Mr. Girard was an avid train enthusiast as a child, and was even a conductor of his very own H/O train set, immersing himself in all aspects of building and running trains.
He was also an experienced real estate mogul having played countless hours on Monopoly Monopolie, buying and selling hotels and houses successfully!


Conseil du statut de la femme
When the president of Quebec's Conseil du statut de la femme (Council of Status of Women) Julie Miville-Dechêne came out somewhat against the Charter of Values, saying it needed further study before a firm position be adopted by the semi-autonomous agency, Pauline moved quickly to neutralize any potential political damage  that might ensue.
She stacked the odds by naming four new members to the body, all pro-charter.
"The head of the Quebec status-of-women organization accused the government of political interference after it appointed four pro-charter members to the body, the Conseil du statut de la femme.
Julie Miville-Dechene said the nominations came just one week before the organization was to meet to discuss the PQ's plan to forbid the wearing of religious symbols in the public service.
In a statement issued Thursday on government letterhead, Miville-Dechene called it her job to defend the group, which is supposed to be non-partisan and which "has, at its heart, the interests of all Quebecers, regardless of their origin."
She said that, until the latest nominations, half the council's members preferred the idea of conducting some research to evaluate the impact of the charter on women. She all but accused the government of implementing policy on the fly.  Link
The four nominations;
Lucie Martineau is president of the Syndicat de la fonction publique et parapublique du Québec. The day after the Charter was announced, she publicly came out in favour of the law, saying that government employees shouldn't be allowed to wear religious symbols. 

Julie Latour is a lawyer and ex-chairman of the Montreal bar association. In an interview back in 2011 she explained that she flatly rejects the concept of 'open secularism.

Leila Lesbet, is an ardent Muslim Arab feminist, originally from Algeria. She has been a staunch defender of the Charter, making the rounds of the various TV news talk shows, to offer her point of view.

Ann Longchamps is deeply involved with the Association féminine d’éducation et d’action sociale, who publicly took a position in favour of the Charter on behalf of the organization.

The four women changed the balance of power on the ten-women board that runs the CSP. Two positions were vacant and two other women did not have their mandates renewed.

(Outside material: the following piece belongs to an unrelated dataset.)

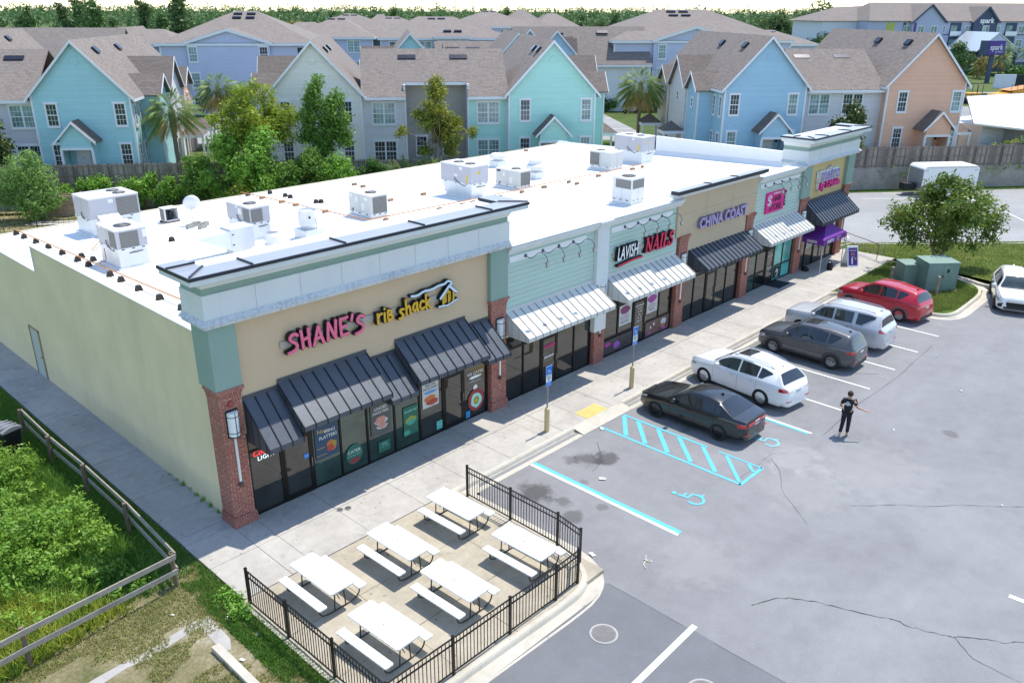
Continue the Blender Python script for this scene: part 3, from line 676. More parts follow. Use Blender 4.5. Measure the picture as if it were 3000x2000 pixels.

Wonder why?

All these women need to be fired, not because they are against the Charter, but rather because they tacitly agreed to be political whores on behalf of the PQ.

BAPE
It took less than two months for the PQ to install two radical environmentalists to run  the BAPE (Bureau d'audiences publiques sur l'environnement,) the agency that holds public inquiries looking into the environmental impact of various energy projects in Quebec.

The PQ fired the president of the agency, deemed too 'Liberal' for the taste of the anti-exploration PQ, even though he had just had his mandate renewed. That firing will cost four and a half years of taxpayer-paid salary.

The PQ then named Pierre Baril as president and as if we hadn't spent enough money, added a new vice-president Louis-Gilles Francoeur.
Both nominations were made by the then PQ environment minister, the very radical Daniel Breton.
The two nominations of liked-minded environmentalists to the agency insures that no new project of impact could ever be judged on the merits.

Both gentlemen need to be shown the door.


As for patronage appointments, it seems that it's all a question of perspective, when in government, the appointments seem fair, while in opposition they are portrayed for what they really are.
In this regard I want to draw attention to the insufferably partisan Bernard Drainville of the PQ;

"Yesterday, the PQ Premier Pauline Marois announced the appointment of erstwhile Quebecor CEO Pierre Karl Peladeau as chairman of the board of Hydro-Québec. Nothing wrong here, of course. Nakedly political and partisan appointments to Crown corporations are as much a staple in Quebec as anywhere else. It’s a way of thanking well-connected party supporters, currying favour with the powerful, and/or stealthily (or not so stealthily) advancing one’s own political agenda. Call it a winner’s perk, for both the political party and the individual involved. Drainville must approve; he hasn’t uttered a peep about Péladeau’s appointment.
This certainly wasn’t the case two years ago, when Drainville was righteously (and rightly) outraged at the patronage appointment of former Bell Canada CEO Michael Sabia, that other wealthy, well-connected businessman with known ties to the government in power. Here’s the transcript of a video snippet of Drainville’s reaction when Charest appointed Sabia as CEO of the Caisse de dépôt et placement, the provincially controlled public pension plan manager, in March 2009.

The reason we think [Sabia] is disqualified for the job of CEO [of La Caisse], is because of the process by which he was appointed. Michael Sabia was chosen by Jean Charest. There should have been a much more open process where other candidates were examined. In fact, the Caisse de dépot only considered one candidate, and it was Michael Sabia. [...] It was obviously a political decision. The Caisse shouldn’t be politicized, to become an instrument of the Premier of Quebec. It makes no sense.
Drainville’s 2009 musings about Sabia are even more fragrant in retrospect for a couple of other reasons. He scolded Charest for having appointed Sabia in part because Sabia still had business interests in Bell Canada. Drainville went so far as to say Sabia was in “conflict of interest” because Sabia could potentially benefit financially from Caisse decisions. Read the rest of the Story.

Couillard needs to implant a new system for public appointments and that goes all the way to include the 600 or so public tribunal administrators, who today are mostly appointed, not on competence, but connections.
 If you read French, here's an interesting article on the subject Link{fr}

Taking partisanship out of public nominations would be a big step in re-establishing credibility and Lord knows, the Liberals are going to have to work hard in that respect, especially in the face of the ongoing revelations coming out of the Charbonneau Commission and by the actions by UPAC.